No, I've quickly moved on to an RSS-to-email application that did the job better than Thunderbird. Meanwhile, I've re-written the whole thing and it now supports the References: header to correctly thread the updates in threaded view in Thunderbird. This has the advantage that I also get feed items when my computer is off, which cannot be solved by Thunderbird (or any other client-computer software) for conceptual reasons. I now handle RSS newsfeeds the same way as mailing lists, with my own server-based "adaptor".
Assignee: mscott → nobody
Component: RSS → Feed Reader
Product: Thunderbird → MailNews Core
This might be caused by the problem cited in bug #754704.
OS: Windows XP → All
Hardware: x86 → All
I don't think this is a bug of TB, but rather of the feed provider. Please refer to https://bugzilla.mozilla.org/show_bug.cgi?id=754704#c4 for explanation.

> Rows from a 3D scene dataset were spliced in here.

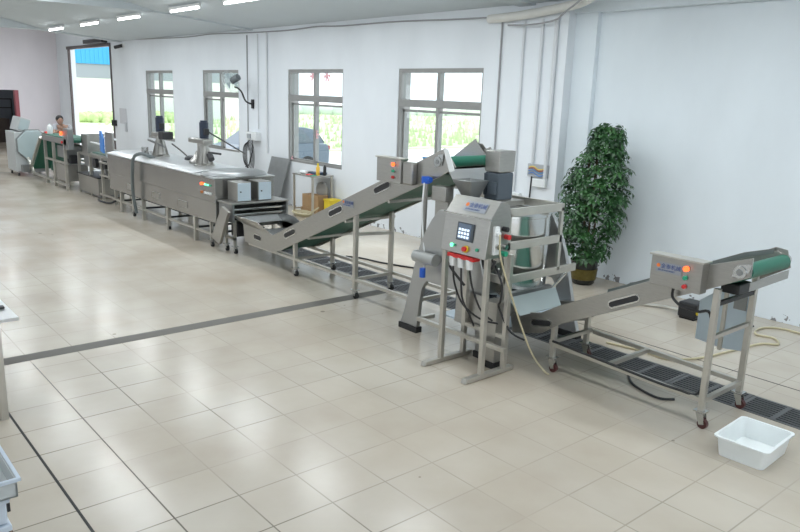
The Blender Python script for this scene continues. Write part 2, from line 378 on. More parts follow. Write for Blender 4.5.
# windows
GLASS = bpy.data.materials.new('window glass'); GLASS.use_nodes = True
nt = GLASS.node_tree; nt.nodes.clear()
o_ = nt.nodes.new('ShaderNodeOutputMaterial'); t_ = nt.nodes.new('ShaderNodeBsdfTransparent'); g_ = nt.nodes.new('ShaderNodeBsdfGlossy'); mx = nt.nodes.new('ShaderNodeMixShader')
g_.inputs['Roughness'].default_value = 0.03; t_.inputs[0].default_value = (0.96, 0.99, 0.99, 1); mx.inputs[0].default_value = 0.07
nt.links.new(t_.outputs[0], mx.inputs[1]); nt.links.new(g_.outputs[0], mx.inputs[2]); nt.links.new(mx.outputs[0], o_.inputs[0])
for i, (a, b) in enumerate(WIN):
    fr = MB(); y0, y1 = WY + 0.01, WY + 0.11; mid = (a + b) / 2
    fr.box(a, a + .07, y0, WY + .22, WZ0, WZ1).box(b - .03, b, y0, y1, WZ0, WZ1).box(a + .001, b - .001, y0 - .002, y1 - .002, WZ1 - .07, WZ1 - .001).box(a + .001, b - .001, y0 - .002, y1 - .002, WZ0 + .001, WZ0 + .045)
    fr.box(a + .002, b - .002, y0 - .01, y1 - .003, 2.215, 2.34).box(mid - .035, mid + .035, y0 + .002, y1 - .004, WZ0 + .002, WZ1 - .002)
    o = struct(fr, 'window_%d' % (i + 1), FRAME)
    # two sliding sashes below, fixed lights above
    for k, (p, q, yy) in enumerate(((a + .07, mid + .03, y0 + .06), (mid - .03, b - .03, y0 + .035))):
        if i == 1 and k == 1: p, q = a + .10, mid + .06
        s_ = MB().box(p, p + .035, yy, yy + .025, WZ0 + .04, 2.17).box(q - .035, q, yy, yy + .025, WZ0 + .04, 2.17).box(p, q, yy, yy + .025, WZ0 + .04, WZ0 + .08).box(p, q, yy, yy + .025, 2.13, 2.17)
        so_ = s_.build('sash', FRAME, o)
        MB().box(p + .03, q - .03, yy + .01, yy + .014, WZ0 + .07, 2.14).build('pane', GLASS, so_)
    MB().box(a + .06, b - .03, y0 + .05, y0 + .054, 2.33, WZ1 - .06).build('pane', GLASS, o)
    struct(MB().box(a, b, WY + .11, WY + TH + .05, WZ0 - .03, WZ0 + .01), 'trim_%d' % (12 + i), WALLM)

# roller door frame on the window wall
dm = mat('dark roller shutter steel', (0.10, 0.08, 0.08), 0.5)
d2 = struct(MB().box(-28.40, -28.34, WY - .0, WY + .08, 0, 3.7).box(-28.4, -23.98, WY - .04, WY + .12, 3.60, 3.70).box(-24.07, -23.96, WY - .02, WY + .08, 0, 3.7), 'door_2', dm)
MB().box(-26.0, -24.2, WY - .20, WY - .02, 3.71, 3.84).build('shutter_motor', BLACK, d2, 0.01)

# ================================================================ OUTSIDE
gm = mat('sunlit concrete yard', (0.80, 0.80, 0.78), 0.9, noise=0.06, nscale=0.6)
struct(MB().box(-140, 30, 8.58, 110, -0.2, -0.06), 'ground_yard', gm)
lawn_m = mat('pale meadow grass', (0.62, 0.72, 0.44), 0.9, noise=0.25, nscale=0.9)
lawn = MB().box(-75, -26, 14.5, 75, -0.06, 0.0)
rnd = random.Random(3)
for k in range(2600):
    x = -26.5 - rnd.random() ** 1.5 * 40; y = 14.8 + rnd.random() * 45; h = rnd.uniform(.15, .5)
    a = rnd.random() * 6.28; dx, dy = math.cos(a) * .12, math.sin(a) * .12
    v = [lawn.bm.verts.new(p) for p in ((x - dx, y - dy, 0), (x + dx, y + dy, 0), (x + rnd.uniform(-.1, .1), y, h))]; lawn.bm.faces.new(v)
tag(lawn.build('meadow', lawn_m), 'pale green meadow of rough grass seen through the windows', 'grass', kind='stuff')
hedge_m = mat('pale roadside hedge', (0.62, 0.70, 0.60), 0.9, noise=0.2, nscale=1.0)
hb = MB(); rnd = random.Random(5)
for k in range(46):
    hb.sphere((-70 + rnd.uniform(-1, 1), 16 + k * 1.3, 0.3), 1.0, (1.0, 1.1, rnd.uniform(.6, 1.1)), 8)
tag(hb.build('hedge', hedge_m), 'long pale hedge on the far side of the meadow', 'hedge', kind='stuff')
# factory building opposite the roller door
wbld = thing('factory_building', 'white factory building with a blue metal fascia outside the tall roller door', 'building', (-56, 24, 0))
MB().box(-58, -55, 14.8, 33, 0, 2.88).build('wall', mat('white render', (0.85, 0.85, 0.84), 0.9), wbld)
sd = MB().box(-58, -54.95, 14.8, 33, 2.88, 3.86)
for k in range(9): sd.box(-54.96, -54.93, 14.8, 33, 2.93 + k * .105, 2.96 + k * .105)
sd.build('siding', mat('pale grey corrugated siding', (0.36, 0.39, 0.44), 0.6), wbld)
bl = MB().box(-58, -54.8, 14.8, 33, 3.86, 5.3)
for k in range(60): bl.box(-54.82, -54.76, 14.9 + k * .3, 15.0 + k * .3, 3.9, 5.3)
bl.build('fascia', mat('sky blue painted metal', (0.06, 0.38, 0.75), 0.6), wbld)
MB().box(-54.97, -54.9, 20.2, 22.0, 3.35, 3.75).build('louvre', mat('grey louvre', (0.45, 0.46, 0.5), 0.6), wbld)
gb = MB(); rnd = random.Random(9)
for k in range(420):
    x = -53.5 + rnd.uniform(-1.5, 4); y = 15.2 + rnd.uniform(0, 9); gb.sphere((x, y, rnd.uniform(0, .35)), rnd.uniform(.15, .4), (1, 1, 1), 5)
tag(gb.build('weeds', mat('bright weeds', (0.50, 0.64, 0.30), 0.9, noise=0.3, nscale=3)), 'bright green weeds along the foot of the white factory building', 'weeds', kind='stuff')

# car beyond the third window
cx0, cx1, cyn, cyf = -23.9, -19.7, 12.8, 14.4
car = thing('parked_car', 'dark blue-grey hatchback car parked outside the third window', 'car', ((cx0 + cx1) / 2, 13.6, -0.06))
CARP = mat('blue grey car paint', (0.13, 0.165, 0.20), 0.35, 0.3)
z = -0.10
def section(cy, s=1.0): return cy
cb = MB()
body = [(cx0, .45), (cx0 + .05, .75), (cx0 + 1.0, .95), (cx0 + 1.15, .98), (cx1 - .55, 1.02), (cx1 - .08, .98), (cx1, .75), (cx1 - .02, .35), (cx1 - .3, .22), (cx0 + .3, .22)]
cb.prism([(x, h + z) for x, h in body], cyn, cyf).build('body', CARP, car, 0.06)
MB().prism([(x, h + z) for x, h in [(cx0 + 1.1, .94), (cx0 + 1.9, 1.44), (cx0 + 2.3, 1.5), (cx1 - .9, 1.5), (cx1 - .45, 1.42), (cx1 - .1, .94)]], cyn + .12, cyf - .12).build('cabin', CARP, car, 0.05)
CG = mat('dark car window', (0.12, 0.15, 0.17), 0.1, 0.0)
MB().prism([(x, h + z) for x, h in [(cx0 + 1.45, 1.0), (cx0 + 2.05, 1.38), (cx0 + 2.35, 1.42), (cx0 + 2.75, 1.42), (cx0 + 2.75, 1.0)]], cyn + .10, cyn + .13).build('side_window', CG, car)
MB().prism([(x, h + z) for x, h in [(cx0 + 2.85, 1.0), (cx0 + 2.85, 1.42), (cx1 - .95, 1.41), (cx1 - .55, 1.0)]], cyn + .10, cyn + .13).build('side_window', CG, car)
MB().poly3([(cx1 - .06, cyn + .25, 1.0 + z), (cx1 - .06, cyf - .25, 1.0 + z), (cx1 - .40, cyf - .25, 1.40 + z), (cx1 - .40, cyn + .25, 1.40 + z)], 0.02).build('rear_window', CG, car)
for yy in (cyn + .05, cyf - .25): MB().box(cx1 - .05, cx1 + .03, yy, yy + .14, .80 + z, .93 + z).build('tail_light', mat('car lamp red', (.35, .05, .06), .3), car, .01)
for xx in (cx0 + .85, cx1 - .85):
    for yy in (cyn - .01, cyf - .19):
        wl_ = MB().cyl((xx, yy, .31 + z), (xx, yy + .2, .31 + z), .31, n=24).build('wheel', RUBBER, car)
        MB().cyl((xx, yy - .01, .31 + z), (xx, yy + .21, .31 + z), .19, n=16).build('rim', mat('alloy', (0.6, 0.6, 0.62), 0.4, 0.6), wl_)

car.rotation_euler = (0, 0, math.pi / 2); car.location = (-20.05, 11.35, car.location.z - .06)   # parked nose to the building

# ================================================================ CEILING TUBES
TM = mat('fluorescent tube', (1, 1, 1), 0.5, emit=(0.95, 0.99, 1.0), estr=9)
BT = mat('white batten', (0.8, 0.8, 0.8), 0.5)
def tube_light(x, y, zt, label, group=None, vis=True):
    t = thing('ceiling_light', label, 'ceiling light', (x, y, zt), group)
    MB().box(x - .64, x + .64, y - .03, y + .03, zt - .05, zt).build('batten', BT, t)
    MB().cyl((x - .6, y, zt - .075), (x + .6, y, zt - .075), .019, n=10).build('tube', TM, t)
    l = bpy.data.lights.new('tube_glow', 'AREA'); l.shape = 'RECTANGLE'; l.size = 1.2; l.size_y = .05; l.energy = TUBE_W; l.color = TUBE_COL
    lo = bpy.data.objects.new('tube_glow', l); C.objects.link(lo); lo.location = (0, 0, -.098); lo.parent = t
row1 = [-21.45, -18.75, -16.2, -13.4, -11.2, -8.85, -6.5, -4.2, -1.9, 0.6]
names1 = ['fluorescent tube light under the soffit, farthest one, nearest the roller door', 'fluorescent tube light under the soffit, second from the far end',
          'fluorescent tube light under the soffit, third from the far end', 'fluorescent tube light under the soffit, the large nearest fully visible one',
          'fluorescent tube light under the soffit, cut off by the top edge of the photo']
for i, x in enumerate(row1):
    tube_light(x, 6.05, 3.885, names1[i] if i < 5 else 'fluorescent tube light overhead above the machines, out of view number %s along the row' % ['one', 'two', 'three', 'four', 'five'][i - 5], 'tube lights along the soffit')
for i, x in enumerate([-22, -19.6, -17.2, -14.2, -11.7, -10.2, -7.6, -5.0, -2.4, 0.2]):
    tube_light(x, 3.65, 4.15, 'fluorescent tube light of the second row, out of view over the open floor, place %s' % 'abcdefghij'[i], 'tube lights over the open floor')
for i, (x, y) in enumerate(((-26.5, 5.5), (-26.5, 2.5))):  # unseen tubes added to brighten the far bay
    tube_light(x, y, 4.35, 'added unseen tube light brightening the far bay above the beam, %s' % ('nearer the roller door' if i == 0 else 'farther from the roller door'), 'added tube lights in the far bay')
for i, x in enumerate([-20, -15, -10, -5, 0]):  # third row is added out of view for overall brightness
    tube_light(x, 0.2, 4.15, 'added unseen fluorescent tube light of the third row, for brightness, place %s' % 'abcde'[i], 'added tube lights of the third row')

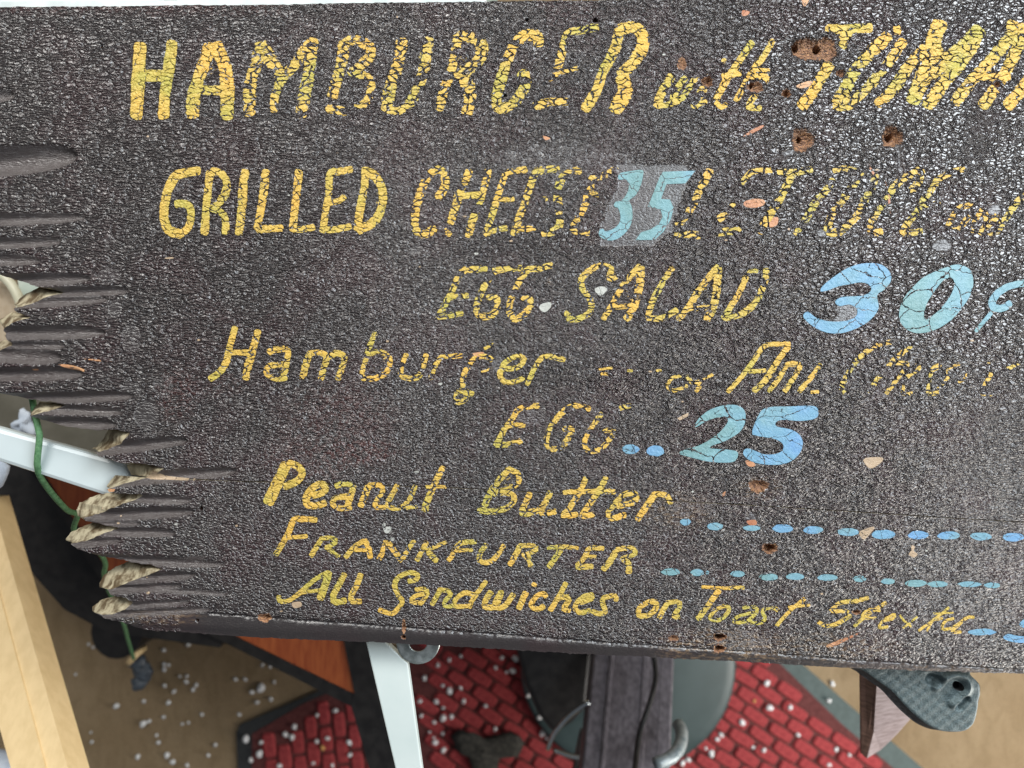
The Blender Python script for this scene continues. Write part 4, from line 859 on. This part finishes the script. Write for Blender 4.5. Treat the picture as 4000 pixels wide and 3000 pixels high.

alta88, do you disagree with comment 15? Or, does this bug not match that issue?

Flags: needinfo?(alta88)
Summary: Doesn't recognise when articles have been modified/updated since original download → Doesn't recognise when articles have been modified since original download

Yes, updates should be handled in atom, maybe not doable in poorly specified rss. There are issues of implementation and user choice in deciding how to handle updates.